Brief mother-daughter scene at the Amons house. Mary tells the camera that Lolly's "more like a girlfriend to me," only 20 years apart. Lolly chides her over the gay-marriage issue: "Gay people aren't just our hairdressers, they're our senators!" (Give us names, Lolly!) Mary agrees that gay marriage is probably a constitutional right, but then can't quite quote the Constitution, and Lolly prompts her: "Certain unalienable rights? Life, liberty, the pursuit of happiness?" Quirky music, and Mary's all, oh yeah, that's what I mean. (Poor Mary, always the butt of the joke. And btw, that's actually from the Declaration of Independence.)
Cat meets Jason Backe for drinks on the patio of the Four Seasons (again, not identified, for some reason -- hey, while they were there, they should have asked for the Oprah Suite). Her bangs are quite short here again (which suggests it's maybe November) as she complains about life in "Chevy bloody Chase, and all the filthy desperate housewives who do nothing other than walk their dogs." More chatter about the Salahis crashing the Congressional Black Caucus gala, Jason along for the ride. "D.C.'s a small town," Cat says. "I'm surprised they haven't been exposed so far." (Or HAVE they been exposed already? Doesn't this sound like a backdated hindsight conversation?)

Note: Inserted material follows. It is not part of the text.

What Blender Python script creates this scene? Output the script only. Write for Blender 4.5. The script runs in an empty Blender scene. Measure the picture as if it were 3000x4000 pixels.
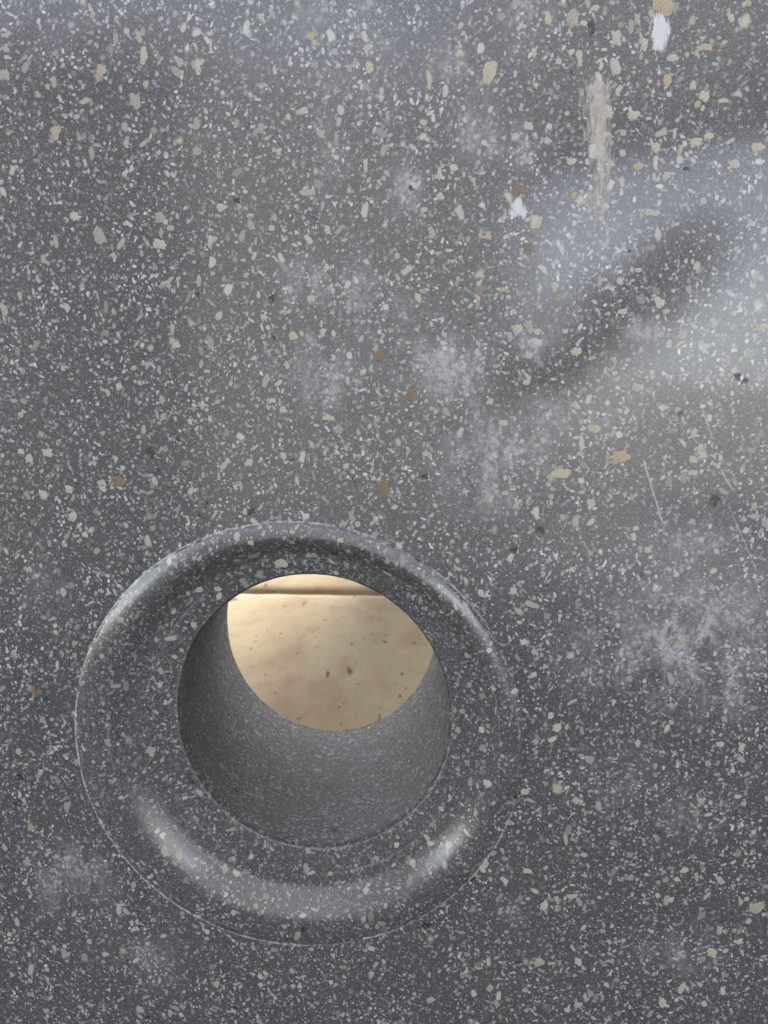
import bpy, math, random
import numpy as np
from mathutils import Matrix, Vector, noise as mnoise
random.seed(7)
sc = bpy.context.scene
COL = sc.collection

# ------------------------------------------------------------------ camera
F_PX, CX, CY = 2770.0, 1500.0, 2000.0            # photograph is 3000 x 4000
VPX, VPY = 1650.0, 1540.0                        # vanishing point of the slab's normal
_n = np.array([VPX-CX, -(VPY-CY), -F_PX]); _n /= np.linalg.norm(_n)
_u = np.array([0, 1.0, 0]); _u -= _n*(_u@_n); _u /= np.linalg.norm(_u)
_r = np.cross(_n, _u); _r *= np.sign(_r[0])
def _unp1(px, py):
    v = np.array([px-CX, -(py-CY), -F_PX]); v = v/(v@_n)
    return np.array([v@_r, v@_u])
def _fit(l, r, t, b):
    P = np.array([_unp1((l+r)/2+(r-l)/2*math.cos(a), (t+b)/2+(b-t)/2*math.sin(a)) for a in np.linspace(0, 2*np.pi, 240, endpoint=False)])
    return (P.max(0)+P.min(0))/2, (P.max(0)-P.min(0))/2
_c, _rad = _fit(294, 2053, 2034, 3694)
CAM_D = .08/_rad[0]
CAM_X, CAM_Z = -_c*CAM_D
RO = _rad*CAM_D                                   # outer radii of the moulded ring
def place(px, py, depth=0.0):
    """where the sight line of a photo pixel meets the plane `depth` metres behind the slab's face"""
    q = _unp1(px, py)*(CAM_D+depth)
    return float(q[0]+CAM_X), float(q[1]+CAM_Z)
def ring_at(l, r, t, b, depth):
    c, rad = _fit(l, r, t, b)
    return c*(CAM_D+depth)+np.array([CAM_X, CAM_Z]), rad*(CAM_D+depth)
cam_d = bpy.data.cameras.new('camera'); cam = bpy.data.objects.new('camera', cam_d); COL.objects.link(cam)
M = Matrix((_r.tolist(), _n.tolist(), _u.tolist()))   # rows: world x, y, z in camera axes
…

Finally, a completely trippy scene, in which the Salahis visit one Matt Carson, a laconic Piedmont-preppy type whom they tell us is a former Oasis employee who is supposed to help them write their "tell-all book" about all "the family dysfunction." (Turns out Carson was an unsuccessful candidate for a Virginia House of Delegates seat last year, running as Independent who opposed the Patriot Act. He also self-published a 2007 novel about good ol' boys launching a revolution against the government. Small world: Apparently he got a former Post colleague of ours to blurb it!... Awkward question, but -- why did Bravo blur out all the artwork on his walls? Matt says he has no idea: They were just innocuous prints, nothing dirty or racy. Must be a copyright thing.) The cameras catch Carson swallowing hard and smiling awkwardly as the Salahis lay out their literary vision, entitled "Wine, War and Roses" and haggle over who gets the credit or, you know, the money. "It's standard with these things, they give advances," Tareq says confidently. (Yeah, well... that's if you find someone else to publish it. This book project -- which Carson tells us he walked away from and never got written -- is not to be confused with their new book, "Cirque du Salahi," a collaboration with author Diane Dimond. Which, after making a lot of noise about shopping around to New York editors, they ended up self-publishing. It's available only via Amazon.) Tareq says he wants the book to be about Oasis's "huge successes," being "top 10 in the world." (Top 10 what? Though an acknowledged pioneer in the fledgling Northern Virginia industry, Oasis wine never had a reputation outside the region.) Irony alert!: Michaele tells the camera she's had such adventures since marrying Tareq; "sometimes I wake up and think, oh my god, we're going where? We're going to meet President Obama?" More irony alert: "I would love for it to have a happy ending."

Coming up next week: The state dinner incident! Michaele in Erwin Gomez's salon that fateful day, seemingly wondering how to handle the lack-of-a-paper-invitation thing. (Or we can only guess this is next week; Bravo says there are two more episodes left this season.)

Who wins this round? Erika. If everyone loves to hate you, then you know you're a star.